**SET TASK:**
Repeat exactly the lines from the line with "What Blender Python" to the line with "COL = scene.collection", including both, and leave out any pictures.

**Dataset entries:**
-- START --
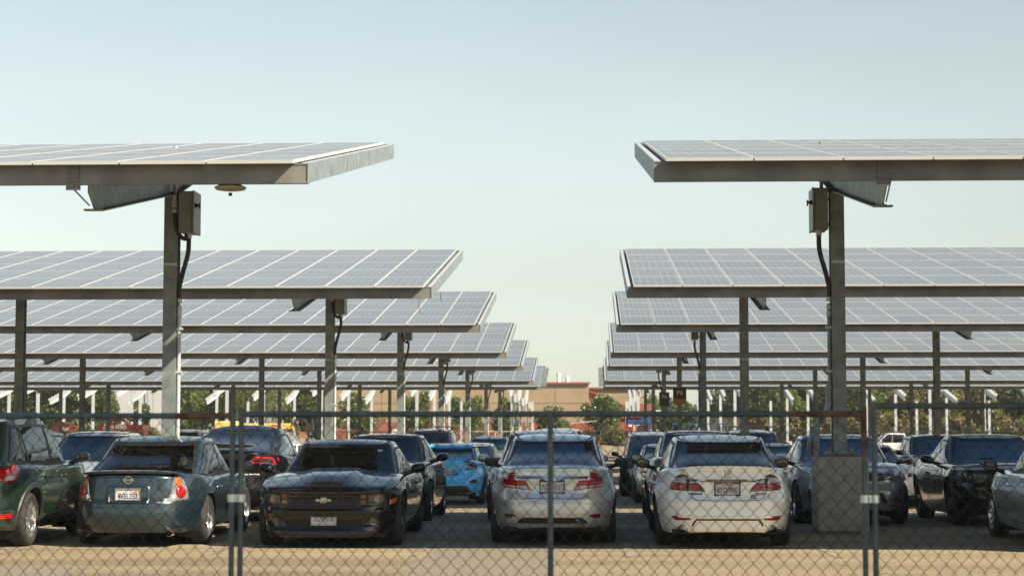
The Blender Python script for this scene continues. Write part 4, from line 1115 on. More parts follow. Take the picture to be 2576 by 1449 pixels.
teal = Car('parked_car', 'dark teal saloon seen from behind with a low spoiler and round red and amber lamps', 'car', -6.04, 24.95, 'away', NEAR,
    L=4.87, W=1.79, H=1.43, wb=2.80, fo=.97, r=.325, R=.365, nr=3.7, nf=3.6, paint=P_TEAL, see=SEE, spoke=5, rbot=.22, seatm=SEAT,
    top=[(-2.44, .93), (-2.36, .975), (-2.2, .985), (-1.7, .985), (-.9, .93), (.8, .92), (1.15, .945), (1.8, .86), (2.25, .74), (2.44, .62)],
    side=[(.15, .12), (.22, .075), (.33, .03), (.5, .004), (.62, .0), (.74, .012), (.86, .035), (1.0, .07)], hip=(.02, .02),
    rear=[(.16, .14), (.20, .10), (.25, .055), (.34, .022), (.43, .002), (.475, .0), (.50, .004), (.58, .012), (.62, .018), (.635, .05), (.75, .058), (.88, .075), (.96, .085), (1.0, .10)],
    gb=(-1.83, 1.15), gt=(-.80, .30), gw=(.785, .62), groof=.04, mf=.24, mr=.30, ww=.91, wr=.90, rv=(.05, .95), bodylines=[lines_teal], finish=fin_teal, handm=CHROME, haslr=True, cpil=None, roofpaint=P_TEAL, ng=5.5)

# -- dark green crossover, right flank
CLAD = mat('grey cladding', (.022, .022, .020), .5)
def fin_green(s):
    for sg in (-1, 1):
        for yw in (s.yr, s.ya):
            g = MB(); rows = []
            for k in range(25):
                a = R(-12+204*k/24); rows.append([s.sidep(sg, yw+rr_*math.cos(a), max(s.r+rr_*math.sin(a), .23), o) for rr_, o in ((s.R-.004, -.004), (s.R, .016), (s.R+.055, .018), (s.R+.066, .001))])
            g.grid(rows, CLAD); g.build('arch_trim', s.root, smooth=40)
        g = MB(); rows = []
        for k in range(15):
            y = s.yr+s.R+.04+(s.wb-2*s.R-.08)*k/14; up = .055*math.exp(-((k-4)/2.2)**4)*0
            rows.append([s.sidep(sg, y, z, o) for z, o in ((.22, .0), (.24, .02), (.36+up, .022), (.40+up, .001))])
        g.grid(rows, CLAD); g.build('sill_trim', s.root, smooth=40)
        g = MB(); s.patch(g, s.fs(sg), [(s.yr+s.R+.1, .315), (s.ya-s.R-.35, .315), (s.ya-s.R-.25, .40), (s.ya-s.R-.40, .445), (s.yr+s.R+.35, .385)], mat('door trim bronze', (.09, .085, .06), .4), h=.022, edge=.004); g.build('door_trim', s.root)
        g = MB(); g.tube([(sg*.54, s.gt[0]-.25, s.H-.045), (sg*.545, s.gt[0]-.1, s.H+.035), (sg*.54, .0, s.H+.045), (sg*.53, s.gt[1]-.05, s.H+.01), (sg*.52, s.gt[1]+.05, s.H-.05)], .018, BLACK, 8); g.build('roof_rail', s.root)
    s.lamp('tail_light', 'rear', [(.60, .90), (.60, 1.06), (.86, 1.08), (1.12, 1.07), (1.13, .97), (1.05, .88), (.86, .86)], RED, extra=[('reverse_lens', [(.82, .88), (.98, .89), (1.02, .94), (.82, .94)], CLR, .006)])
    s.dec('bumper_cladding', 'rear', [(-1.15, .26), (-1.1, .50), (-.6, .50), (.6, .50), (1.1, .50), (1.15, .26)], CLAD, .008)
    s.lamp('reflector', 'rear', [(.74, .40), (.74, .46), (1.02, .46), (1.0, .40)], RED, h=.014)
    s.plate('rear', .78, '7XLT306')
green = Car('parked_car', 'dark green crossover with black wheel arch trim and silver wheels at far left', 'car', -8.29, 24.35, 'away', NEAR,
    L=4.62, W=1.81, H=1.70, wb=2.67, fo=.93, clr=.24, r=.355, R=.42, tw=.225, nr=4.6, nf=3.6, paint=P_GREEN, see=SEE, rbot=.32, spoke=5, crown=.02,
    top=[(-2.31, 1.08), (-2.2, 1.12), (-1.5, 1.10), (0, 1.06), (.9, 1.05), (1.2, 1.08), (1.7, 1.02), (2.1, .92), (2.31, .80)],
    side=[(.2, .09), (.35, .04), (.6, .01), (.8, .0), (.95, .012), (1.05, .03), (1.2, .06)], hip=(.03, .03),
    rear=[(.2, .12), (.35, .03), (.5, .0), (.58, .02), (.65, .07), (.9, .07), (1.15, .12)],
    front=[(.1, .15), (.3, .03), (.5, .0), (.8, .03), (.95, .10), (1.1, .2)],
    gb=(-2.18, 1.12), gt=(-1.70, .30), gw=(.80, .63), groof=.04, ng=6, mf=.26, mr=.26, cpil=-1.22, bpil=-.02, v1=.86, wr=.8, finish=fin_green, haslr=True, hood=None or (lambda x, y: 0.0))

# -- black coupe, front view
def hood_coupe(x, y):
    if y < .7 or y > 2.25: return 0
    e = min(1, (y-.7)/.3)*min(1, (2.25-y)/.35); q = abs(x); w = .34-.10*max(0, (y-1.2))
    t = min(max((w+.09-q)/.09, 0), 1); return .038*e*t*t*(3-2*t)
def fin_coupe(s):
    g = MB(); s.patch(g, s.ef, [(-.86, .70), (-.80, .575), (-.50, .535), (0, .515), (.50, .535), (.80, .575), (.86, .70), (.55, .745), (0, .755), (-.55, .745)], BLACK, h=.004, edge=.002); g.build('front_panel', s.root)
    s.lamp('headlight', 'front', [(.565, .60), (.575, .70), (.70, .725), (.83, .715), (.815, .63), (.72, .592)], mat('headlamp clear dark', (.06, .065, .065), .06, .2, 1), extra=[('lamp_ring', s.circ(.69, .66, .050), mat('lamp bowl', (.22, .23, .22), .1, .6, 1), .006)], h=.016)
    for dz in (.665, .60): s.lamp('turn_signal', 'front', [(.475, dz), (.475, dz+.05), (.545, dz+.052), (.545, dz)], mat('amber dim', (.13, .05, .015), .2, coat=1), h=.014)
    g = MB(); chm = mat('grille bars satin', (.045, .042, .04), .35, .4)
    for k in range(11):
        x = -.44+.088*k; g.tube([s.end('front', x, .725, .016), s.end('front', x*.98, .64, .016), s.end('front', x*.94, .545, .016)], .006, chm, 5)
    for z in (.70, .64, .585, .545): g.tube([s.end('front', -.46+.92*k/12, z-(.014*(1-abs(-1+2*k/12)) if z < .6 else 0), .018) for k in range(13)], .007, chm, 5)
    g.build('grille', s.root)
    c = s.end('front', 0, .645, .03); g = MB(); d = .11
    bow = [(-d, -.018), (-.035, -.018), (-.035, -.04), (.045, -.04), (.045, -.018), (d-.012, -.018), (d, .018), (.035, .018), (.035, .04), (-.045, .04), (-.045, .018), (-d+.012, .018)]
    g.prism([(c.x+a, c.z+b) for a, b in bow], c.y, c.y+.016, CHROME); g.prism([(c.x+a*.9, c.z+b*.75) for a, b in bow], c.y+.016, c.y+.02, mat('gold badge', (.55, .48, .33), .3, .8)); g.build('emblem', s.root)
    for sg in (-1, 1):
        g = MB(); c = (sg*.655, .365); s.patch(g, s.ef, s.circ(c[0], c[1], .088, 24), BLACK, h=-.01, edge=.004, rings=(1, .9, .5, 0)); g.build('fog_light_recess', s.root)
        g = MB(); s.patch(g, s.ef, s.circ(c[0], c[1], .058, 20), SMOKE, h=.016, edge=.004, rings=(1, .9, .5, 0)); g.build('fog_light', s.root)
    s.dec('lower_grille', 'front', [(-.50, .29), (.50, .29), (.54, .375), (.48, .385), (-.48, .385), (-.54, .375)], SHUT, .003)
    s.plate('front', .405, '7GYP078', frame=mat('steel plate frame', (.4, .4, .38), .3, .8))
    for sg in (-1, 1):
        g = MB(); s.patch(g, s.fs(sg), [(s.ya+.43, .60), (s.ya+.62, .57), (s.ya+.61, .635), (s.ya+.43, .655)], AMB, h=.008, edge=.002); g.build('side_marker', s.root)
    q = MB(); p = s.gfront('front', -.50, .82, .006); q.box(p, (.07, .002, .05), mat('windscreen tag', (.35, .5, .55), .4)); q.build('parking_tag', s.root)
def lines_coupe(s, g):
    s.ribbon(g, s.ef, [(-.86, .765), (-.4, .775), (0, .78), (.4, .775), (.86, .765)], SHUT, .007)
    s.ribbon(g, s.ef, [(-.9, .50), (-.5, .46), (.5, .46), (.9, .50)], SHUT, .004)
coupe = Car('parked_car', 'glossy black coupe facing the camera with a domed bonnet and bow-tie badge', 'car', -3.47, 24.9, 'camera', NEAR,
    L=4.84, W=1.92, H=1.37, wb=2.85, fo=.95, r=.355, R=.395, tw=.25, clr=.15, nf=5.0, nr=5, paint=P_BLACK, see=SEED, rim=DARKALLOY, spoke=5, rimk=.74, fbot=.165, doors=2, bpil=-.45,
    top=[(-2.42, 1.0), (-2.3, 1.04), (-1.7, 1.03), (-.8, .96), (.6, .95), (.95, .98), (1.5, .95), (2.0, .885), (2.3, .815), (2.42, .76)],
    side=[(.1, .14), (.18, .09), (.3, .04), (.5, .01), (.66, .0), (.8, .03), (.95, .085), (1.1, .14)], hip=(.035, .03), crown=.05, rr=.045,
    front=[(.12, .16), (.165, .05), (.22, .02), (.3, .06), (.38, .07), (.45, .03), (.5, .02), (.54, .05), (.64, .06), (.73, .02), (.78, .0), (.86, .04), (.95, .14)],
    gb=(-1.60, .92), gt=(-.75, .12), gw=(.82, .62), groof=.03, ng=7, mf=.24, mr=.5, v1=.80, hood=staticmethod(hood_coupe) if False else hood_coupe, bodylines=[lines_coupe], finish=fin_coupe, haslf=True, ww=.92, norail=False, cpil=None)

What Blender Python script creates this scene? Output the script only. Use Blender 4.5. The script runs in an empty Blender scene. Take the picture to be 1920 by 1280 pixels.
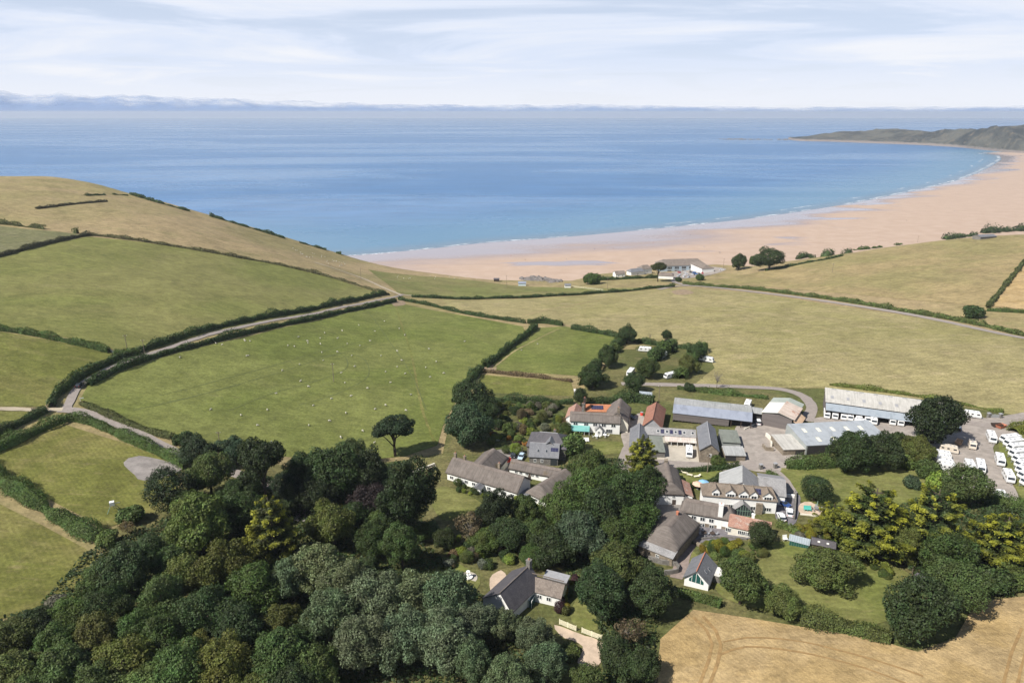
import bpy, bmesh, math, random
import numpy as np
from mathutils import Vector, Matrix
from mathutils.geometry import delaunay_2d_cdt

random.seed(7)
scene = bpy.context.scene
COL = scene.collection

# ------------------------------------------------------------------ camera
CAM_Z = 168.0
SC = 1.4  # metres per unit of the height and shore tables below
THETA = math.atan(430.0 / 1280.0)
cam_data = bpy.data.cameras.new("camera")
cam = bpy.data.objects.new("camera", cam_data)
COL.objects.link(cam)
cam.location = (0, 0, CAM_Z)
cam.rotation_euler = (math.pi / 2 - THETA, 0, 0)
cam_data.sensor_width = 36.0
cam_data.lens = 24.0
cam_data.clip_start = 1.0
cam_data.clip_end = 80000.0
scene.camera = cam

# ------------------------------------------------------------------ sky and sun
SUN_EL = math.radians(48)
SUN_DIR = Vector((-0.86, -0.51, 0)).normalized() * math.cos(SUN_EL) + Vector((0, 0, math.sin(SUN_EL)))
world = bpy.data.worlds.new("World")
scene.world = world
world.use_nodes = True
wt = world.node_tree
wt.nodes.clear()


def wn(t, **kw):
    n = wt.nodes.new(t)
    for k, v in kw.items():
        setattr(n, k, v)
    return n


w_out = wn("ShaderNodeOutputWorld")
w_bg = wn("ShaderNodeBackground")
w_bg.inputs["Strength"].default_value = 0.055
w_sky = wn("ShaderNodeTexSky", sky_type="NISHITA", sun_disc=False)
w_sky.sun_elevation = SUN_EL
w_sky.sun_rotation = math.atan2(SUN_DIR.x, SUN_DIR.y)
w_sky.altitude = 100
w_sky.air_density = 1.0
w_sky.dust_density = 0.4
w_sky.ozone_density = 4.0
# thin high cloud: noise on a flat cloud layer far above (direction.xy / direction.z)
w_tc = wn("ShaderNodeTexCoord")
w_sep = wn("ShaderNodeSeparateXYZ")
wt.links.new(w_tc.outputs["Generated"], w_sep.inputs[0])


def wmath(op, a, b=None, clamp=False):
    n = wn("ShaderNodeMath", operation=op, use_clamp=clamp)
    for i, v in enumerate((a, b)):
        if v is None:
            continue
        if isinstance(v, (int, float)):
            n.inputs[i].default_value = v
        else:
            wt.links.new(v, n.inputs[i])
    return n.outputs[0]


zc = wmath("MAXIMUM", w_sep.outputs["Z"], 0.0)
zden = wmath("ADD", zc, 0.06)
w_comb = wn("ShaderNodeCombineXYZ")
wt.links.new(wmath("DIVIDE", w_sep.outputs["X"], zden), w_comb.inputs[0])
wt.links.new(wmath("DIVIDE", w_sep.outputs["Y"], zden), w_comb.inputs[1])
w_map = wn("ShaderNodeMapping")
w_map.inputs["Rotation"].default_value = (0, 0, 0.18)
w_map.inputs["Scale"].default_value = (0.8, 1.0, 1)
w_map.inputs["Location"].default_value = (1.3, 0.4, 0)
wt.links.new(w_comb.outputs[0], w_map.inputs[0])
w_n1 = wn("ShaderNodeTexNoise")
w_n1.inputs["Scale"].default_value = 0.42
w_n1.inputs["Detail"].default_value = 9
w_n1.inputs["Roughness"].default_value = 0.58
w_n1.inputs["Distortion"].default_value = 0.7
wt.links.new(w_map.outputs[0], w_n1.inputs["Vector"])
w_r1 = wn("ShaderNodeMapRange", interpolation_type="SMOOTHSTEP")
w_r1.inputs["From Min"].default_value = 0.40
w_r1.inputs["From Max"].default_value = 0.72
wt.links.new(w_n1.outputs["Fac"], w_r1.inputs["Value"])
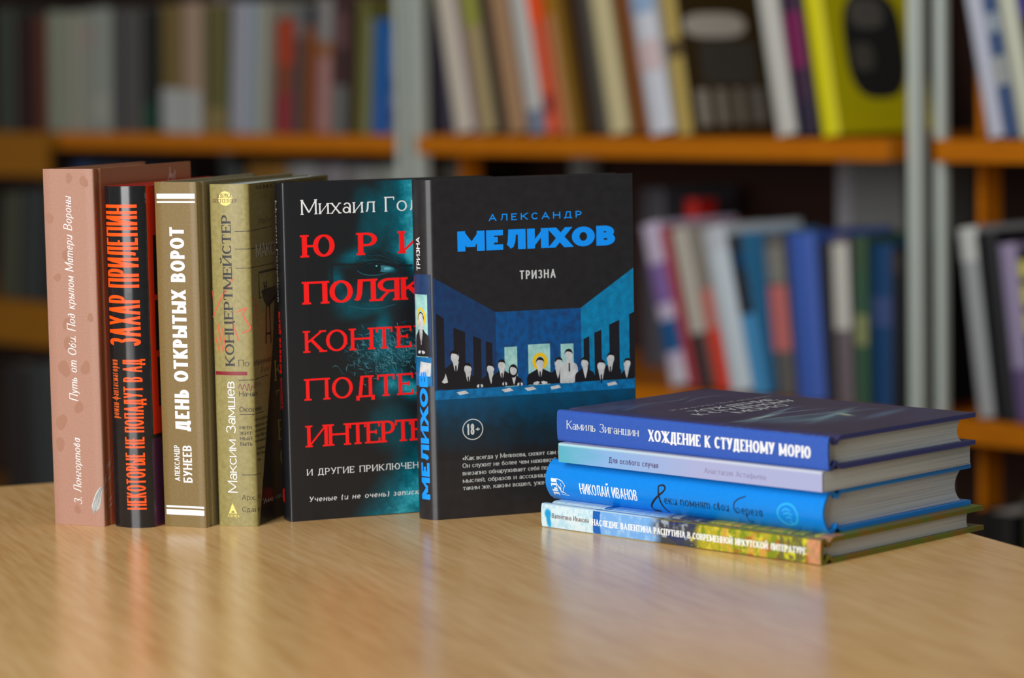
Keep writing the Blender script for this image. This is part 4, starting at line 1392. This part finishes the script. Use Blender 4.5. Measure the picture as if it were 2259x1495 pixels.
-- END --
**FULL OUTPUT:**
What Blender Python script creates this scene? Output the script only. Use Blender 4.5. The script runs in an empty Blender scene. Take the picture to be 1920 by 1280 pixels.
import bpy, bmesh, math, random
import numpy as np
from mathutils import Vector, Matrix
from mathutils.geometry import delaunay_2d_cdt

random.seed(7)
scene = bpy.context.scene
COL = scene.collection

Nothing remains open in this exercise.